Craigflower Manor

48.4370994567871° N / -123.417999267578° W

Admirals Road & Old Island Highway

The original building of a pioneer farm, its rock foundations were laid in 1853 by Ken McKenzie, farm bailiff for the Puget Sound Agricultural Co., a Hudson’s Bay Co. subsidiary. The bricks and hardware came around the Horn from England, but the lumber was sawn on the property. The unique shutters and massive door were protection against Indians.

In 1849, when the Hudson's Bay Company moved their headquarters to Fort Victoria, four tracts of land outside the fort were established for farming purposes.
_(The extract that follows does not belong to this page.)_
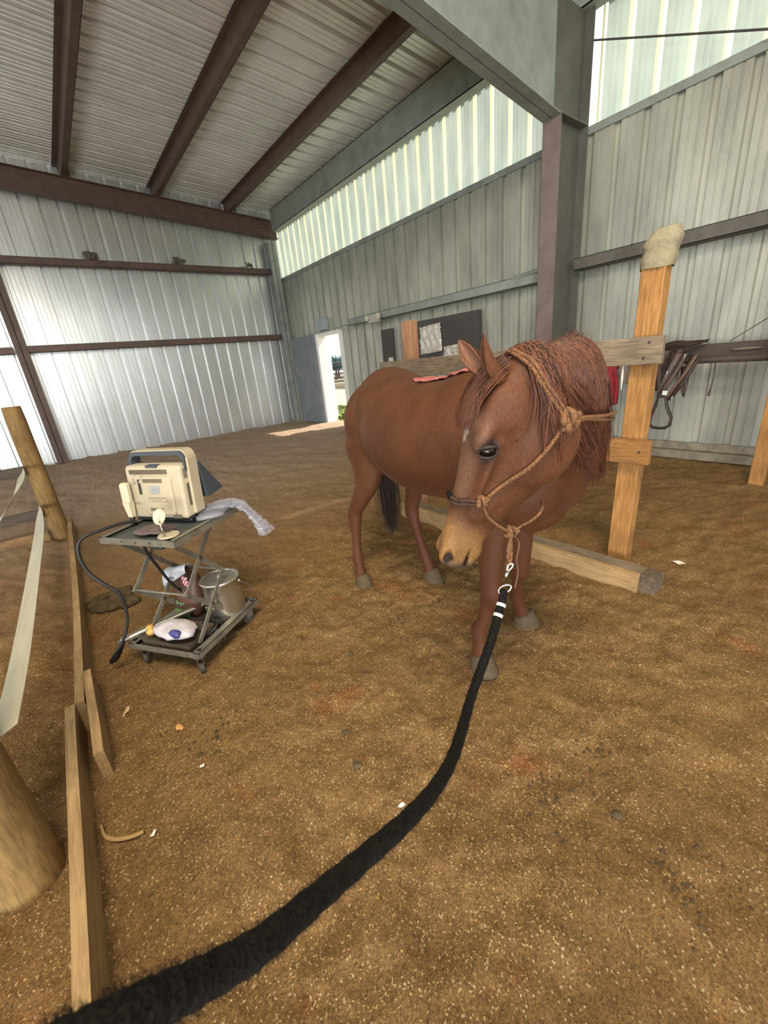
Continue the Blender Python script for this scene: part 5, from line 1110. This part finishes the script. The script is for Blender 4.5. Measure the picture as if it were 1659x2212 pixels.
# fuzz on the rope
rz = np.random.default_rng(4); FZP, FZR = [], []
for i in range(2600):
    k = int(rz.integers(6, len(P)-1)); p = P[k]+(P[k+1]-P[k])*rz.random(); T = P[k+1]-P[k]; T /= np.linalg.norm(T); v = rz.normal(size=3); v -= T*v.dot(T); v /= np.linalg.norm(v)
    FZP.append([p+v*.011, p+v*.0135+T*rz.normal(0, .001), p+v*(.0145+.002*rz.random())+T*rz.normal(0, .003)]); FZR.append([.0003, .00025, .0001])
v_, q_ = strands(FZP, FZR, 3); fast_mesh('rope_fuzz', v_, q_, M['rope_black'], True, lead)
# pink cloth on the back
mb = MB(); V_ = []; F = []; nu, nv = 26, 12
for i in range(nu+1):
    for j in range(nv+1):
        u, v = i/nu, j/nv; y = 1.60-.40*u; xc = 1.485+.06*max(0, (y-1.4))/.5
        a = (v-.70)*.50 + .05*math.sin(u*9)
        o_ = Vector((xc-math.sin(a)*.6-0*a, y+.02*math.sin(v*7), 1.0+math.cos(a)*.6)); q_, nrm, _, d = HB.ray_cast(o_, (Vector((xc, y, 1.0))-o_).normalized())
        if q_ is None: q_ = Vector((xc, y, 1.36)); nrm = Vector((0, 0, 1))
        V_.append(q_+nrm*(.007+.005*math.sin(u*31+v*5)*math.sin(v*11+u*4)))
F = [(i*(nv+1)+j, (i+1)*(nv+1)+j, (i+1)*(nv+1)+j+1, i*(nv+1)+j+1) for i in range(nu) for j in range(nv)]
mb.add(V_, F); o = mb.build('back_cloth', mat('pink_cloth', '#a35c57', .85, 0, .3, 40, .2, 15), None, True); md = o.modifiers.new('s', 'SOLIDIFY'); md.thickness = .006
tag(o, 'faded pink cloth laid over the horse back behind its ears', 'cloth')
# ------------------------------------------------------------------ litter on the sand
M['dung'] = mat('dung', '#54452b', .95, 0, .9, 60, .4, 25)
def pile(name, cx_, cy_, n, r, spread, m, label, cat, seed):
    rg = np.random.default_rng(seed); mb = MB()
    for k in range(n):
        a = rg.uniform(0, 6.28); d = spread*math.sqrt(rg.random()); x, y = cx_+math.cos(a)*d, cy_+math.sin(a)*d; rr = r*rg.uniform(.6, 1.15)
        ph = rg.uniform(0, 6, 3); nn = 10; P = []
        z0 = float(ground_h(x, y))+rr*.45+max(0, (spread-d))*.25*rg.random()
        for i in range(nn//2+1):
            for j in range(nn):
                al, be = math.pi*i/(nn//2), 2*math.pi*j/nn; dd = (math.sin(al)*math.cos(be), math.sin(al)*math.sin(be), math.cos(al)); s = 1+.22*math.sin(4*dd[0]+ph[0])*math.sin(5*dd[1]+ph[1])+.1*math.sin(9*dd[2]+ph[2])
                P.append((x+dd[0]*rr*s*1.15, y+dd[1]*rr*s, z0+dd[2]*rr*s*.8))
        mb.add(P, [(i*nn+j, (i+1)*nn+j, (i+1)*nn+(j+1) % nn, i*nn+(j+1) % nn) for i in range(nn//2) for j in range(nn)])
    return tag(mb.build(name, m, None, True), label, cat)
pile('manure_pile', -.06, 3.33, 40, .036, .13, M['dung'], 'heap of dark horse manure on the sand behind the cart', 'manure', 3)
pile('manure_pile', .02, 3.20, 22, .032, .07, M['dung'], 'smaller clump of manure touching the cable beside the cart', 'manure', 4)
for x, y, r_, sd_, lb in ((.865, 1.60, .010, 5, 'small dark clod of dirt on the sand between cart and horse'), (.52, 1.03, .016, 6, 'round dark clod lying on the sand left of the lead rope'.replace(' left of', ' beside')), (1.06, .32, .012, 7, 'dark clod in the sand at the bottom right corner'.replace('at the bottom right corner', 'well to the front of the plank')), (.58, 1.20, .012, 8, 'dark clod of dirt on the sand, level with the front hoof')):
    pile('dirt_clod', x, y, 3, r_, .01, M['dung'], lb, 'clod', sd_)
M['crumb'] = mat('manure_crumb', '#4e3c22', .95, 0, .6, 90, .4, 40)
for k_, (x, y, lb) in enumerate(((1.24, .47, 'flat patch of crumbled dark manure trodden into the sand, beyond the rope bend'), (.95, .47, 'thin scatter of dark crumbs on the sand beside the lead rope'), (.97, .12, 'flat scatter of dark crumbs in the sand close to the viewer'), (1.53, 1.62, 'dark crumbs on the sand under the horse belly'), (1.27, 1.66, 'dark crumbs trampled into the sand by the hind hooves'), (.15, 1.57, 'dark crumbs in the sand between the dry leaf and the cart'))):
    rg_ = np.random.default_rng(60+k_); mb = MB()
    for j in range(42):
        a = rg_.uniform(0, 6.28); d = .075*abs(rg_.normal()); px_, py_ = x+math.cos(a)*d*1.3, y+math.sin(a)*d; r_ = rg_.uniform(.0025, .008)
        mb.ball((px_, py_, float(ground_h(px_, py_))+r_*.25), (r_*rg_.uniform(.8, 1.4), r_, r_*.6), 6)
    tag(mb.build('manure_crumbs', M['crumb'], None, False), lb, 'manure', None, 'stuff')
def flake(name, x, y, s, col, label, seed, cat, el=1.6):
    rg = np.random.default_rng(seed); z = float(ground_h(x, y)); n = 9; ro = rg.uniform(0, 3); P = [(x, y, z+.012)]
    for k in range(n):
        a = 2*math.pi*k/n; r_ = s*(.6+.5*rg.random()); u, v = math.cos(a)*r_*el, math.sin(a)*r_; P.append((x+u*math.cos(ro)-v*math.sin(ro), y+u*math.sin(ro)+v*math.cos(ro), z+.004+.012*rg.random()))
    o = mesh_object(name, P, [(0, k+1, (k+1) % n+1) for k in range(n)], mat(name+'_c', col, .8)); md = o.modifiers.new('s', 'SOLIDIFY'); md.thickness = .0015; return tag(o, label, cat)
flake('dry_leaf', .035, 1.718, .017, '#c99a55', 'dry orange leaf lying on the sand in front of the cart', 1, 'leaf')
flake('paper_scrap', -.145, 1.30, .009, '#d8d2c6', 'white scrap on the sand next to the curved stick', 2, 'scrap')
flake('paper_scrap', .057, 1.44, .008, '#cfc6b4', 'tiny pale scrap on the sand between leaf and stick', 3, 'scrap')
flake('paper_scrap', .545, .80, .008, '#d9d2c4', 'white scrap of litter right beside the middle of the lead rope', 4, 'scrap', 2)
flake('paper_scrap', 1.8, 1.1, .012, '#d6c9b4', 'pale scrap on the sand just before the timber block', 6, 'scrap', 2)
flake('paper_scrap', 2.95, .75, .02, '#cfc4b2', 'white scrap on the sand beyond the tall timber post', 7, 'scrap', 2)
flake('wood_chip', -.14, 2.03, .012, '#c4a67c', 'pale wood chip on the sand close to the splice board', 8, 'wood chip', 3)
mb = MB(); mb.tube(spline([(-.285, 1.46, .02), (-.275, 1.40, .022), (-.245, 1.36, .024), (-.205, 1.335, .024), (-.17, 1.33, .018)], 6), [.004+.003*min(1, k/8) for k in range(25)], 8); tag(mb.build('curved_stick', mat('dry_stick', '#9a7c50', .85), None, True), 'curved dry stick lying against the pale kick board', 'stick')
# grit: coarse sand grains and shavings
rg = np.random.default_rng(9); N_ = 22000
gxy = []
while len(gxy) < N_:
    x, y = rg.uniform(-.9, 2.6), rg.uniform(.28, 3.2)
    if rg.random() < 1/(1+1.2*max(0, math.hypot(x, y)-.6)) and not (-.40 < x < -.18) and not (2.36 < x < 2.6) and all(math.hypot(x-hx_, y-hy_) > .08 for hx_, hy_ in ((1.284, 1.05), (1.71, 1.095), (1.341, 2.13), (1.716, 1.833))): gxy.append((x, y))
gxy = np.array(gxy); gz = ground_h(gxy[:, 0], gxy[:, 1]); sz = rg.uniform(.0008, .0026, N_)*(1+.25*gxy[:, 1])
octa = np.array([(1,0,0), (0,1,0), (-1,0,0), (0,-1,0), (0,0,.7), (0,0,-.7)], float); th = rg.uniform(0, 6.28, N_); el = rg.uniform(.7, 1.7, N_)
P = octa[None]*sz[:, None, None]; P[..., 0] *= el[:, None]; c_, s_ = np.cos(th)[:, None], np.sin(th)[:, None]
X_ = P[..., 0]*c_-P[..., 1]*s_+gxy[:, :1]; Y_ = P[..., 0]*s_+P[..., 1]*c_+gxy[:, 1:]; Z_ = P[..., 2]+(gz+sz*.3)[:, None]
tri = np.array([(0,1,4), (1,2,4), (2,3,4), (3,0,4), (1,0,5), (2,1,5), (3,2,5), (0,3,5)])
gm_ = hair_mat('grit', '#3f2e1a', '#b3935f', .9)
o = fast_mesh('sand_grit', np.stack([X_, Y_, Z_], -1).reshape(-1, 3), (tri[None]+np.arange(N_)[:, None, None]*6).reshape(-1, 3), gm_, False); tag(o, 'coarse grains and wood shavings strewn over the sand', 'grit', None, 'stuff')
These farms were developed by the Puget's Sound Agricultural Company which had the same officers as the HBC. Craigflower, the largest with 900 acres, was named after a farm in Scotland owned by Andrew Colvile, Governor of the Company.

The bailiff of Craigflower, Kenneth McKenzie, brought a group of settlers from Scotland in 1853 and by 1854 twenty-one houses were built for them on the farm. In 1856, the manor house was finished. McKenzie lived there with his wife and eight children for 13 years. Farm buildings included a sawmill, flour mill, bakery, slaughter house, blacksmith, ships chandlery and a lime kiln. Along with the best breeds of imported stock, the farm produced milk, butter, eggs, meat, fruit, grain and vegetables to feed the residents of Fort Victoria and the crews of ships which put into Esquimalt Harbour. The farm's produce was also used by the company to help fulfil a contract with the Russian American Company in Alaska.

By 1860, the farms had become less profitable and were gradually leased or sub-divided by the Company. Kenneth McKenzie gave up his position as bailiff and moved to his own property called Lakehill Farm in 1866. McKenzie died in 1874 at Lakehill and is buried in Victoria's Ross Bay Cemetery.